Simak Video Berikut Ini:
Dukungan Keluarga
Dalam memilih bidang pendidikan Befrika selalu mendapat dukungan dari keluarga. Hal yang selalu diingat adalah pesan dari sang ibu.
“Ibu saya cuman berpesan, ‘ya nggak apa-apa ngambil jurusan kimia. Kan yang mau jalanin kamu. Asalkan kamu senang, ya nggak apa-apa. Tapi kalau nggak senang, ya ngapain diambil’,” katanya.
Befrika menyadari bahwa dunia sains di seluruh dunia masih didominasi oleh laki-laki. Saat ini, di jurusan kimia di kampusnya, hanya ada empat orang perempuan, termasuk dirinya, di antara 17 dosen.
Melihat masih jarang perempuan yang menekuni bidang kimia atau dunia STEM pada umumnya, Befrika mengatakan, kepercayaan diri perempuan untuk berkarir di dunia ini masih kurang, bahkan terkadang perempuan merasa kurang pintar.
“Sebetulnya nggak perlu harus pintar-pintar banget. Yang penting itu kita tekun dan gigih. Memang sih susah tapi kan bukan berarti, ‘ah, karena gue nggak pintar, nggak bisalah gue.’ Nggak perlu punya mindset seperti itu. Jadi ya, kayak pepatah, pisau kalau diasah terus, kan juga jadi tajam. Yang penting itu ketekunannya,” tegas perempuan yang sudah menetap di Amerika Serikat sejak 2005 ini.
Tidak hanya itu, tekanan sosial khususnya terhadap perempuan di Indonesia terkadang juga menjadi kendala.
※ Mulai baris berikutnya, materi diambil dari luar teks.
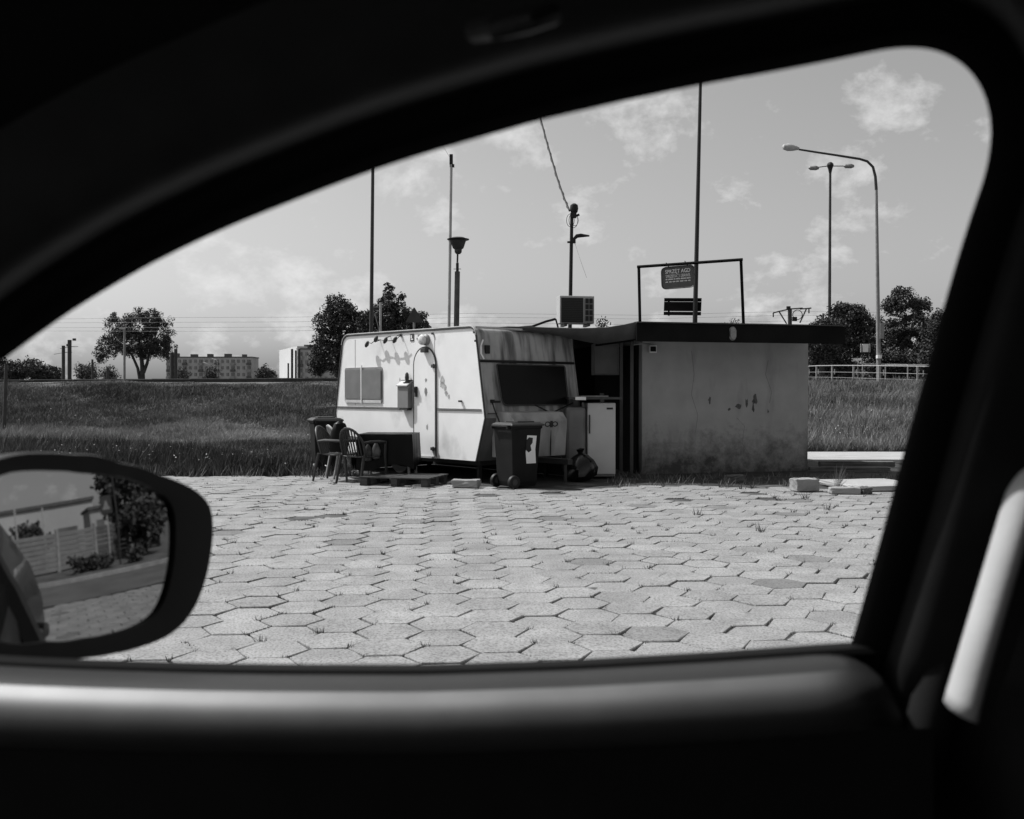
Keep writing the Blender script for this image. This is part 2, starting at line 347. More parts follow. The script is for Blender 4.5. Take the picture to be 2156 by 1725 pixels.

“Perempuan kan, kalau sudah umur tertentu langsung ditanyain kapan kawin,” ujarnya sambil bercanda.
“Ada juga yang masih berpikiran, ‘ah, kita kan perempuan. Ngapain sih, ngoyo-ngoyo banget.’ Karena takdir perempuan itu kan, sebaik-baiknya perempuan itu kan yang mengasuh anak. Nah, bukannya itu tidak baik ya. Itu bagus. Tapi bukan berarti terus karena kita mau mengasuh anak, mau membangun rumah tangga, harus mengeliminasi kemungkinan yang lain. Tapi ya, namanya hidup, itu pilihan kan?” tambah lulusan S2 jurusan kimia dari The University of Tulsa, Oklahoma ini.
Sebagai salah satu dari segelintir perempuan di fakultasnya, Befrika kerap diminta untuk menjadi perwakilan jurusannya dalam merekrut mahasiswa, khususnya yang perempuan.
Advertisement
Laboratorium Jadi Tempat Berbagi
Sebagai perempuan muslim berkerudung satu-satunya di kampus yang terasosiasi dengan Gereja Presbyterian, Befrika kerap menjadi sorotan. Seringkali ia diundang ke berbagai kelas dan acara, untuk berbagi pengalamannya sebagai seorang muslim.
“Banyak mahasiswa yang belum pernah punya interaksi dengan orang islam. Jadi satu-satunya yang mereka tahu tentang islam, cuman informasi dari media,” ujar dosen yang juga pernah mengajar kimia di Arkansas Tech University ini.
“Banyak yang suka bertanya, ‘kenapa kok kepala kamu ditutup?’ Terutama kalau sedang lab. Kalau misalkan lab itu kan enggak selalu kerja terus ya. Jadi, misalkan mereka sudah campur bahan-bahan kimia, harus nunggu 1 jam. Sebelum produknya diisolasi, nah, itu sambil nunggu, mereka suka berdiskusi kan, suka tanya-tanya. Jadi sekalian berdakwah juga, enggak cuman tentang kimia saja, jadi menarik sih,” pungkasnya.